Brent traded about 1 per cent higher at almost $US97 a barrel in early London trading on Friday. Asian stocks rose, extending their first weekly gain since the conflict began. Investors were cautiously hopeful before the weekend negotiations.
Israel’s campaign against Hezbollah in Lebanon risks undermining the negotiations. Iranian Foreign Minister Abbas Araghchi said the US was responsible for fulfilling its commitments to stop the war in all areas, including Lebanon.
Israel’s military on Thursday told residents in eight Beirut neighbourhoods to leave ahead of strikes, after a major operation that killed more than 300 people the previous day.
With only sporadic attacks reported in Iran and across the Middle East, international attention shifted towards Lebanon, where Israel revived its campaign against Hezbollah after the militant group started firing rockets across the Israel-Lebanon border at the start of the war.

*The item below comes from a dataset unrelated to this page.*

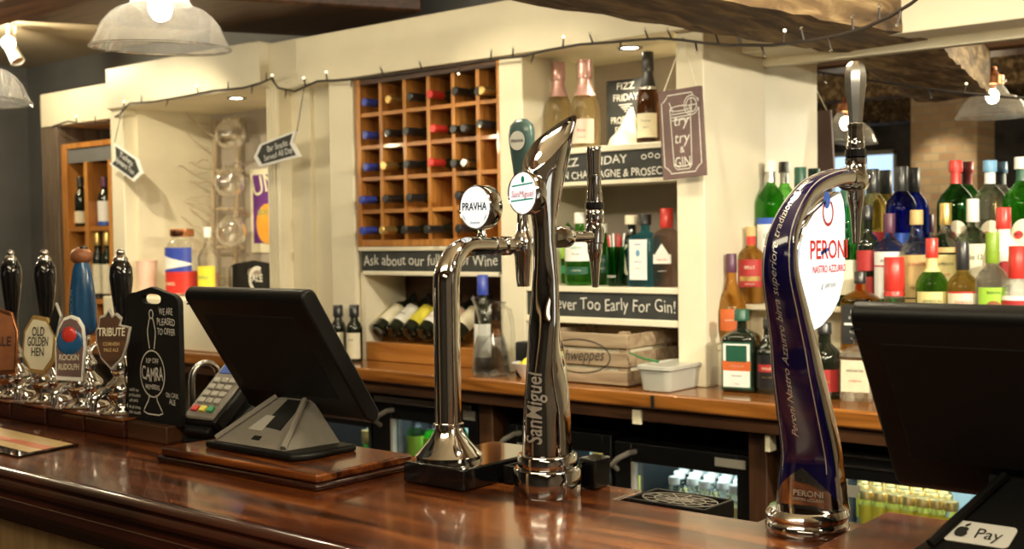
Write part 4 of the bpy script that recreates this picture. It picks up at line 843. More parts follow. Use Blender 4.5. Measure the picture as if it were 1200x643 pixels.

The Lebanese group – founded in 1982 as a reaction to Israel’s occupation of the country’s south – was inspired by a revolution in Shiite-majority Iran three years earlier. It evolved into Iran’s most powerful proxy, helping it deter enemies and expand its influence across the Middle East.
It’s Iran’s most important ally in a network of affiliated groups that includes Yemen’s Houthi rebels and Hamas in Gaza.
Hezbollah and Israel previously engaged in a full-blown conflict for about two months in 2024 before a tentative ceasefire in November of that year. The Lebanese government has pledged to disarm the militant group, but it hasn’t succeeded. Hezbollah has refused.
The war in the Middle East has claimed more than 5500 lives, according to governments and non-governmental agencies. More than 3600 people have been killed in Iran, the US-based Human Rights Activists News Agency estimates, while more than 1700 people have died in Lebanon, the government says.
Israel said it has killed more than 1400 Hezbollah militants, including 200 on Wednesday.
Israel has reported about three dozen deaths, and a similar number have been killed across Gulf Arab nations, government reports show. There’ve also been several dozen casualties in Iraq. Thirteen US troops have been killed, according to US Central Command.